**TASK DETAILS:** Wherever a line holds the string "scene", copy that line.

**DATA SHOWN:**
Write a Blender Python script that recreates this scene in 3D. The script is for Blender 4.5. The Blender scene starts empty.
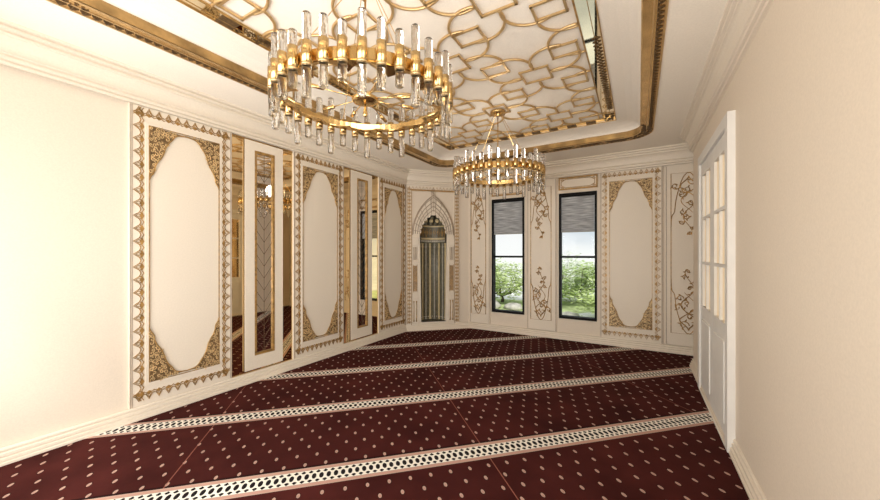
import bpy, bmesh, math, random
from math import sin, cos, pi, sqrt, radians
from mathutils import Vector, Matrix
random.seed(7)
C = bpy.context.scene.collection
SC = bpy.context.scene

# ------------------------------------------------------------------ camera
cam_d = bpy.data.cameras.new('camera')
cam_d.sensor_width = 36
cam_d.lens = 338 / 880 * 36
cam_d.shift_x = 5 / 880
cam_d.shift_y = 4 / 880
cam_d.clip_start = 0.02
cam_d.clip_end = 400
cam = bpy.data.objects.new('camera', cam_d)
cam.location = (0, 0, 1.6)
cam.rotation_euler = (radians(90), 0, radians(31.1))
C.objects.link(cam)
SC.camera = cam

# ------------------------------------------------------------------ exposure
SC.view_settings.view_transform = 'Standard'
SC.view_settings.look = 'None'
SC.view_settings.gamma = 1
SC.view_settings.exposure = 0.05
SC.view_settings.use_curve_mapping = False
FILL_W = 5.5
SKY = 1.05

# ------------------------------------------------------------------ world: pale cloudy sky
w = bpy.data.worlds.new('World'); SC.world = w; w.use_nodes = True
nt = w.node_tree; nt.nodes.clear()
out = nt.nodes.new('ShaderNodeOutputWorld'); bg = nt.nodes.new('ShaderNodeBackground')
tc = nt.nodes.new('ShaderNodeTexCoord'); sep = nt.nodes.new('ShaderNodeSeparateXYZ')
mp = nt.nodes.new('ShaderNodeMapping'); mp.inputs['Scale'].default_value = (1, 1, 4)
ns = nt.nodes.new('ShaderNodeTexNoise'); ns.inputs['Scale'].default_value = 3.0; ns.inputs['Detail'].default_value = 5
cr = nt.nodes.new('ShaderNodeValToRGB')
cr.color_ramp.elements[0].position = 0.35; cr.color_ramp.elements[0].color = (0.50, 0.60, 0.68, 1)
cr.color_ramp.elements[1].position = 0.62; cr.color_ramp.elements[1].color = (0.86, 0.88, 0.88, 1)
hz = nt.nodes.new('ShaderNodeValToRGB')
hz.color_ramp.elements[0].position = 0.0; hz.color_ramp.elements[0].color = (1, 1, 1, 1)
hz.color_ramp.elements[1].position = 0.07; hz.color_ramp.elements[1].color = (0, 0, 0, 1)
mx = nt.nodes.new('ShaderNodeMix'); mx.data_type = 'RGBA'
mx.inputs['B'].default_value = (0.90, 0.92, 0.90, 1)
L = nt.links.new
L(tc.outputs['Generated'], mp.inputs['Vector']); L(mp.outputs[0], ns.inputs['Vector']); L(ns.outputs['Fac'], cr.inputs[0])
L(tc.outputs['Generated'], sep.inputs[0]); L(sep.outputs['Z'], hz.inputs[0])
L(hz.outputs[0], mx.inputs['Factor']); L(cr.outputs[0], mx.inputs['A']); L(mx.outputs['Result'], bg.inputs['Color'])
bg.inputs['Strength'].default_value = SKY
L(bg.outputs[0], out.inputs[0])

sun_d = bpy.data.lights.new('sun', 'SUN'); sun_d.energy = 2.2; sun_d.angle = radians(12); sun_d.color = (1, .97, .9)
sun = bpy.data.objects.new('sun', sun_d); sun.rotation_euler = (radians(40), 0, radians(30)); sun.location = (2, -4, 9)
C.objects.link(sun)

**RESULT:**
Write a Blender Python script that recreates this scene in 3D. The script is for Blender 4.5. The Blender scene starts empty.
C = bpy.context.scene.collection
SC = bpy.context.scene